If the Arab governments and the Palestinians had accepted the UN
partition plan in 1948, which set up separate Jewish and Arab states
with a neutral Jerusalem, there would have been no war, no refugees, and
no Washington peace conference. But they didn't -- any more than the
Serbs have accepted the Vance-Owen plan, which provides for separate
Croat, Muslim, and Serb cantons in Bosnia, with Sarajevo, the capital, a
neutral zone.
The refugees are the product of the Israeli War of Independence. When
Israel captured Gaza and the West Bank in 1967, it took over the camps
in those areas (there are many others in Jordan and Lebanon). They
behaved much better than the Serbs will when they occupy Tuzla and
Sarajevo and become responsible for a million or more Muslim refugees.
The great majority of Israelis have resolutely set their face against
expelling the Palestinians, ''ethnically cleansing'' Israel on the model
of Ezekiel who purged the country after the return from Babylon. So
there are now well over two million Palestinians living under Israeli
occupation. What is to become of them? The next step in the peace
process is that Syria and Israel will make peace, on the model of the
Camp David agreement between Egypt and Israel. Israel will give back the
Golan Heights, which will be permanently demilitarised and patrolled by
the UN. Syria and, probably, Lebanon, will make the same comprehensive
peace with Israel that Egypt did and both sides will hope that, as the
years go by, the present deep hostility between them will dissipate.

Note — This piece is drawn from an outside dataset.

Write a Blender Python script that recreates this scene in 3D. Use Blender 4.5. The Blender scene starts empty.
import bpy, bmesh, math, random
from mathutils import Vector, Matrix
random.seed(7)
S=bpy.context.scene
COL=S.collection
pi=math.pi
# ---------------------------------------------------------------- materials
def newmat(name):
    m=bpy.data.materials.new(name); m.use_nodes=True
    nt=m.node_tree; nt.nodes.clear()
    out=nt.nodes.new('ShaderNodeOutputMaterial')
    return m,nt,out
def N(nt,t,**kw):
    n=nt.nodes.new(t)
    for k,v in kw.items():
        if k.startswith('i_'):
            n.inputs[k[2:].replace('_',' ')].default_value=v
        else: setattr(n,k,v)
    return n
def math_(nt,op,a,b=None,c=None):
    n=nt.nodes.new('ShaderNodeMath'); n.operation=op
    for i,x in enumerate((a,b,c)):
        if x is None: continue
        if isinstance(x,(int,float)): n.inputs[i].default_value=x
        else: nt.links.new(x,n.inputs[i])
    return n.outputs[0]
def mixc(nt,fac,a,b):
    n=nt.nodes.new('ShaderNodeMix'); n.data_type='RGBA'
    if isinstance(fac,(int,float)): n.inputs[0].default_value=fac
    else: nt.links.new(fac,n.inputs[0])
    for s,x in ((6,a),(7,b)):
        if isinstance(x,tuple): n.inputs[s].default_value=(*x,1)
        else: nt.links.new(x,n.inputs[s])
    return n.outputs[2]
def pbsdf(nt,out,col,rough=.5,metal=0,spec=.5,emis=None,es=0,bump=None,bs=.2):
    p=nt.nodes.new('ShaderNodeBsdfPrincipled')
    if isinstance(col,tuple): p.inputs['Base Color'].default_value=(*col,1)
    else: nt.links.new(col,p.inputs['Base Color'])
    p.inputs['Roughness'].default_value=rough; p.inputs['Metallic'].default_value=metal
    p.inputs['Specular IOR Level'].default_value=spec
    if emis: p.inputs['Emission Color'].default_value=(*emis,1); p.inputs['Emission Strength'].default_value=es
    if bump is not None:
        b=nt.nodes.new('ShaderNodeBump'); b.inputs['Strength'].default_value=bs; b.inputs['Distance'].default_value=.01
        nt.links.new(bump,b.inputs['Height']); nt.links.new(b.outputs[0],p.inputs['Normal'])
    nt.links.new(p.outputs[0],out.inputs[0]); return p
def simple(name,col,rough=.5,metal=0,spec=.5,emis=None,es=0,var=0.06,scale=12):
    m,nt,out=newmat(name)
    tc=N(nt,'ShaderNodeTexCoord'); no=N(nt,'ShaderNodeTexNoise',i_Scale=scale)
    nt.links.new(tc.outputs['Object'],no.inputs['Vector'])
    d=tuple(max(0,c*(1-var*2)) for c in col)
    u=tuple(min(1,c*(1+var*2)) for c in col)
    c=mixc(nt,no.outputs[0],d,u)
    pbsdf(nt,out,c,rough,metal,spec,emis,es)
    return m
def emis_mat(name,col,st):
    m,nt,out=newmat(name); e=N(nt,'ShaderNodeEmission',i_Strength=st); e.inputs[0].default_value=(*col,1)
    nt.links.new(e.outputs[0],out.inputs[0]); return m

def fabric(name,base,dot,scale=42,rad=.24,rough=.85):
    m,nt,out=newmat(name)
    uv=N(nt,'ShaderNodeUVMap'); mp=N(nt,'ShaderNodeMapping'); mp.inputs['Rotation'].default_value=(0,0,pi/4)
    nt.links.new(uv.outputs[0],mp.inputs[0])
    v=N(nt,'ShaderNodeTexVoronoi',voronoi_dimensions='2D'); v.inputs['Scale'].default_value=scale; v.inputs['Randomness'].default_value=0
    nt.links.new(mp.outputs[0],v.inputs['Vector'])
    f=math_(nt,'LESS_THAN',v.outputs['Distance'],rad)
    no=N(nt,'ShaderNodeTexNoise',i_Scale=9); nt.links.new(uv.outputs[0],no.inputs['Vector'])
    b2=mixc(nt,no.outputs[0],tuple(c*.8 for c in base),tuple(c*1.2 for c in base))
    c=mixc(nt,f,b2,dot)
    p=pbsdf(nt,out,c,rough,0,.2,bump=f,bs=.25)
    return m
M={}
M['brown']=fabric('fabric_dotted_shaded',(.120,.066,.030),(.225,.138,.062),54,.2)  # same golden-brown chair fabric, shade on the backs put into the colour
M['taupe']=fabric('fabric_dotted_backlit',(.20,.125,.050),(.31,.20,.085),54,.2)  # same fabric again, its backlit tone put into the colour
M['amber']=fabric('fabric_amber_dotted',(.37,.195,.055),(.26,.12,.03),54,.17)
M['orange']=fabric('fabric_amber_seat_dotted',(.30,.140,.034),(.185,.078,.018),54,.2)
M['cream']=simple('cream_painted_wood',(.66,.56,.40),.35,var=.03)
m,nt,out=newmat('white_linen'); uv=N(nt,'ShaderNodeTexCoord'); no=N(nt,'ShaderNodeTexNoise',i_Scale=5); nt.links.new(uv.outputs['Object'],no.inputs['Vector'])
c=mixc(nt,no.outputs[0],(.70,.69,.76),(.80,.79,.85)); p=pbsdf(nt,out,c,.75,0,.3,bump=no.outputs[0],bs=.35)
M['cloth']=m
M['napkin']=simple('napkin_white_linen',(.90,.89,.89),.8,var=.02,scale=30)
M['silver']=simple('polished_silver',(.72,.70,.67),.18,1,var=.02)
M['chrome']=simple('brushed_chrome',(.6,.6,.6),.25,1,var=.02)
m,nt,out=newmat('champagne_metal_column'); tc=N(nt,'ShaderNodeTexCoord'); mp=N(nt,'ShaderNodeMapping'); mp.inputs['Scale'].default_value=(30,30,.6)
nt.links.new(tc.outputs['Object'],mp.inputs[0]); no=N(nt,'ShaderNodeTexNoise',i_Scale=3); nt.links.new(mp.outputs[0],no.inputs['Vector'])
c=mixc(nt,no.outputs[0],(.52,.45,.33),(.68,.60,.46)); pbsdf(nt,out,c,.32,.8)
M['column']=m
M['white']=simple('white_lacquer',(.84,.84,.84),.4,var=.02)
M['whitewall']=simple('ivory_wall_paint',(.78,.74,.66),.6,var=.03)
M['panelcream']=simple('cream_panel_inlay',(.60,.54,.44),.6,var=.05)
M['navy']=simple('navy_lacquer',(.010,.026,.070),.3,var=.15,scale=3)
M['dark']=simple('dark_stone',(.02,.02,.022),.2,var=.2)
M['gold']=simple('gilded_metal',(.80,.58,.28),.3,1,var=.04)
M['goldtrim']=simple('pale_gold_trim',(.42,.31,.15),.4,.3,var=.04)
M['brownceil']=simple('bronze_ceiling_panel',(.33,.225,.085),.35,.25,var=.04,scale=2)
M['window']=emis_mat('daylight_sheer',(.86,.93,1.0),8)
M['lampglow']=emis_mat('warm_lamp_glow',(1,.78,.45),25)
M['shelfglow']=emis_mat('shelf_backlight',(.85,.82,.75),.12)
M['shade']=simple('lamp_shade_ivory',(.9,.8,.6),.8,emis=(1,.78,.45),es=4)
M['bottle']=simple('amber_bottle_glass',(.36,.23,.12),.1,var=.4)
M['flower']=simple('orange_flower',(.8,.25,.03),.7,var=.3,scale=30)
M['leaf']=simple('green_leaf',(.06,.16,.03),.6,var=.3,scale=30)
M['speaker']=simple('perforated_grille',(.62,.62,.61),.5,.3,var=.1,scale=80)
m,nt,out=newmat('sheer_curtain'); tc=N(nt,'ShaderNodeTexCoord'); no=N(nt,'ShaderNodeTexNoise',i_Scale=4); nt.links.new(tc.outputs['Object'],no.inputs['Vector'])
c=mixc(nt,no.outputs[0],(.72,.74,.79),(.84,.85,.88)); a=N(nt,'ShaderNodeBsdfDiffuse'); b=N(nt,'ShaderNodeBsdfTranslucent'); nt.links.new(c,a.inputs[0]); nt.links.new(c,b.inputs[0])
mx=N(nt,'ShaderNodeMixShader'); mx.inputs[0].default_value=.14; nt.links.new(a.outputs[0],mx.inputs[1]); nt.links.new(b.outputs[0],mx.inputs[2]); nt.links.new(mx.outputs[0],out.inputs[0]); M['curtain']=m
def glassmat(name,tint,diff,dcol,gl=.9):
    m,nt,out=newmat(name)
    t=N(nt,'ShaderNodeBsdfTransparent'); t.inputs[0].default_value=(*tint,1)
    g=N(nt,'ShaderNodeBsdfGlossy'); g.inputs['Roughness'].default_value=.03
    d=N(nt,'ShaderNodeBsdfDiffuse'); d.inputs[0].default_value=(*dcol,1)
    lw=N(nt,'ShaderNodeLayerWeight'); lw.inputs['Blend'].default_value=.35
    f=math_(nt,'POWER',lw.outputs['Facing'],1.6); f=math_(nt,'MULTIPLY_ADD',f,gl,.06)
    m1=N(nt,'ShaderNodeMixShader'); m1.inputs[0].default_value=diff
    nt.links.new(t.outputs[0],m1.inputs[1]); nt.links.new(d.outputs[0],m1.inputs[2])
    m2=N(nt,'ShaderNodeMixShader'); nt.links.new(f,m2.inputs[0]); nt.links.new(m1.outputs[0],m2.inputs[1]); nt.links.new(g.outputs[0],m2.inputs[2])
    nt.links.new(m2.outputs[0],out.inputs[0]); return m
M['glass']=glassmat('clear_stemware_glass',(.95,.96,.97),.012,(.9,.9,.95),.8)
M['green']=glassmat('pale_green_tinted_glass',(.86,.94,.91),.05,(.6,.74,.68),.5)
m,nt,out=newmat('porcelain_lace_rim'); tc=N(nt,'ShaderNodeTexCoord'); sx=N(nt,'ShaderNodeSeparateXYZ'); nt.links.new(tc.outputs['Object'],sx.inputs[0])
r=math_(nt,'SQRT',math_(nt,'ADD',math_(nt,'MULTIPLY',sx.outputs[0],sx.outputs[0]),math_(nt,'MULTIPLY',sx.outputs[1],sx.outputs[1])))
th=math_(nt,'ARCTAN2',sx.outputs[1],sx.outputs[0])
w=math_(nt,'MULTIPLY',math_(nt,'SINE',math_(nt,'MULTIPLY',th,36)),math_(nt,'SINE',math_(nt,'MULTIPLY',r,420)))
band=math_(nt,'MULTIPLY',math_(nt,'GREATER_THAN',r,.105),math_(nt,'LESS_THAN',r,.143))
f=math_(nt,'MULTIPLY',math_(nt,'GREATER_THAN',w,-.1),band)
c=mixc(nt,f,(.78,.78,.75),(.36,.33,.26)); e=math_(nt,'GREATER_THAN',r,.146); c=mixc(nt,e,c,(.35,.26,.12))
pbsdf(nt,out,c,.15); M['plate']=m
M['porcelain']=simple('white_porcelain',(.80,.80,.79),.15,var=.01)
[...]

But, again, what about the Palestinians? Israel could give up the Gaza
Strip tomorrow, pulling out the couple of thousand Jews who live behind
barbed wire in a scattering of settlements.
Then what? The Palestinians there do not have the financial, social,
or educational resources to turn that miserable place into a Middle
Eastern Hong Kong.
All they have to sell is their labour, and the only market is Israel.

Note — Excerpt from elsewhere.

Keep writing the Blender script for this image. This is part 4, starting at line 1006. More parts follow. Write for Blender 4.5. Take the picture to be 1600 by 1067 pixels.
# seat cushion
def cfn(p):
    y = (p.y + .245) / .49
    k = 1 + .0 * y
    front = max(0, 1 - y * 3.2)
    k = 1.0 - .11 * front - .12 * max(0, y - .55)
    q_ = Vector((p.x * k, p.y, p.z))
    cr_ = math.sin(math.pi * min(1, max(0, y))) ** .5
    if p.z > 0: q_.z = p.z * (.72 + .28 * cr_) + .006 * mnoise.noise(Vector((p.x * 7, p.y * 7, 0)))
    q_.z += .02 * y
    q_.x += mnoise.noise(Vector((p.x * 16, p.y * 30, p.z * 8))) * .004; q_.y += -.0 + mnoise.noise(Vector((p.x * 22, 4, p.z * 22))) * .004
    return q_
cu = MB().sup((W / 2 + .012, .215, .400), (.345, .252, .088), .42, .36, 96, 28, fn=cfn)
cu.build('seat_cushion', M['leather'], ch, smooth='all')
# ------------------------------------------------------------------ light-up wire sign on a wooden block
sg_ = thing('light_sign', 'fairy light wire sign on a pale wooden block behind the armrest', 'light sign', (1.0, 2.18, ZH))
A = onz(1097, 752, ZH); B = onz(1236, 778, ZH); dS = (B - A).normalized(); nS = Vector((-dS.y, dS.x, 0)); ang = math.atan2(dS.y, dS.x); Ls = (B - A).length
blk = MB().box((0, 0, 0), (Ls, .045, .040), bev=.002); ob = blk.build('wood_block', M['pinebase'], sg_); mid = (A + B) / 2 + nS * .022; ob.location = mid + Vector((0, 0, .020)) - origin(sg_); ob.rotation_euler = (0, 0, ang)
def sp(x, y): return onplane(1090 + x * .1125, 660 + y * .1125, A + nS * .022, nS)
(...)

The same goes for the West Bank, with the insurmountable complication
that it is no longer possible to separate Jews from Palestinians in two
separate homogenous (or ethnically clean) areas.
The Israeli government might, at last, make good on the promise made
at Camp David to permit local autonomy. The Palestinians would then have
control of their own towns and lands. They want far more, but the
history of relations between the two communities for 60 years has been a
consistent refusal by the Arabs to accept less than their maximum
demands.
Perhaps, this time, they will take what they can get, and hope that
the future will offer them a better opportunity to expand ''local
autonomy'' into something more substantial.

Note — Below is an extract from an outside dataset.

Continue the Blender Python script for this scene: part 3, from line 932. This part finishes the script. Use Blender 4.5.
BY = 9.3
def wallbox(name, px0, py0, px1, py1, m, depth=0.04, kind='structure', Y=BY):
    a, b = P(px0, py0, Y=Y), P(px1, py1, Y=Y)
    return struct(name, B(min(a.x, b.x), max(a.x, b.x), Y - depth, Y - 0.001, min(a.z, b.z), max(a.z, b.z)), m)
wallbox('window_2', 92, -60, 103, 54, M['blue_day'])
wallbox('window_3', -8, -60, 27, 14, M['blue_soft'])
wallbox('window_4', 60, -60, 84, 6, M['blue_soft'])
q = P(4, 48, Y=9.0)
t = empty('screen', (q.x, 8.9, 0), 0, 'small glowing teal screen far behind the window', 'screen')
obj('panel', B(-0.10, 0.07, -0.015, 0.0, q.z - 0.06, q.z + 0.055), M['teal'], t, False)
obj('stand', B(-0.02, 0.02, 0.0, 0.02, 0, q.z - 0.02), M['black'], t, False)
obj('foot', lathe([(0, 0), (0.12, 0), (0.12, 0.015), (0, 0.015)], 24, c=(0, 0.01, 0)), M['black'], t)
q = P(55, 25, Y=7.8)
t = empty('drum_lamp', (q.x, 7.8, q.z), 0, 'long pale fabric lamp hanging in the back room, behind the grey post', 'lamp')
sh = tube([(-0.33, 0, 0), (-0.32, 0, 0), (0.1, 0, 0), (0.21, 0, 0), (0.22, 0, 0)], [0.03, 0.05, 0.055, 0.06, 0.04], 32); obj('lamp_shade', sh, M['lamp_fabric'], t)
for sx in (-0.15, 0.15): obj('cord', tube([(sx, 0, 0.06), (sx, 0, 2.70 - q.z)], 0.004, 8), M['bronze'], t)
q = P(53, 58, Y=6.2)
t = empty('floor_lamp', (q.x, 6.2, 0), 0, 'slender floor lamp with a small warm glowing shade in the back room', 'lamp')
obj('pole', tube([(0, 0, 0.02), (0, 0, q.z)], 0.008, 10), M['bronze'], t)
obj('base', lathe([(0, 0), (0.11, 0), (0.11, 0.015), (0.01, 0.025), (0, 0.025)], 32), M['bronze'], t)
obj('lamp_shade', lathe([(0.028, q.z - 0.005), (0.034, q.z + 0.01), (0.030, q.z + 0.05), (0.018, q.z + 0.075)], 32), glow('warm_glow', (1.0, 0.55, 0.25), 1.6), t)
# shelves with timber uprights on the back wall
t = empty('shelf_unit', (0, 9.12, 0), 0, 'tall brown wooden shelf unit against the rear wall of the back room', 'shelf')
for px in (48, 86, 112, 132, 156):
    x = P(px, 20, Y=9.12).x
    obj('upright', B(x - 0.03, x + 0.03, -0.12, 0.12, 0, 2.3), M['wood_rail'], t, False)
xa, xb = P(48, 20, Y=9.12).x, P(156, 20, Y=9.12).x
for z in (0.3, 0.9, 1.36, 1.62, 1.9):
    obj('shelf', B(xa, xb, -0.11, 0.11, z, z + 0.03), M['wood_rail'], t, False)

The danger is that the young, hopeless, unemployed Palestinians will
reject all compromise, just as their coevals in South Africa demand war
on the government.
All this is to state the Palestinian problem, in the context of 60
years of conflict. It is a very depressing story and suggests that the
future of the Balkans, stretching as far into the future as a
pessimistic imagination can go, will be hatred, intransigence, and
bitter demands for vengeance.
Cold-blooded historians may note that ethnic cleansing sometimes
works. The exchange of populations between Greece and Turkey in 1923 was
a great historic injustice. Greek communities that had existed for at
least 3000 years were wiped out. The two countries still detest each
other, and have been on the verge of war over Cyprus, but they were
successfully separated.
East Prussia, Pomerania, Silesia, and the Sudentanland were all
cleansed of Germans, who had lived there throughout history, perhaps 12
million in all, in 1945. Danzig, Posen, and Koningsberg were just as
German as Srebrenica or Tuzla are Muslim Serb, and much more German than
Sarajevo is Muslim.
Those Teutonic cities are now one with Nineveh and Tyre, and no-one
has suggested they be restored. The Serbs hope that the same thing will
happen in Bosnia, that it can clear out the Muslims now and, later, the
Croats from Mostar, Dubrovnik, and Split, as they were cleared out of
Vukovar.
To the victors belong the spoils. We will learn, in a generation or
so, whether the reordering of populations in the Balkans is definitive,
meaning that the displaced Muslims and Croats can be permanently
absorbed somewhere else, like the Greeks and Germans. The alternative is
the Palestinian precedent: war, terrorism, and misery.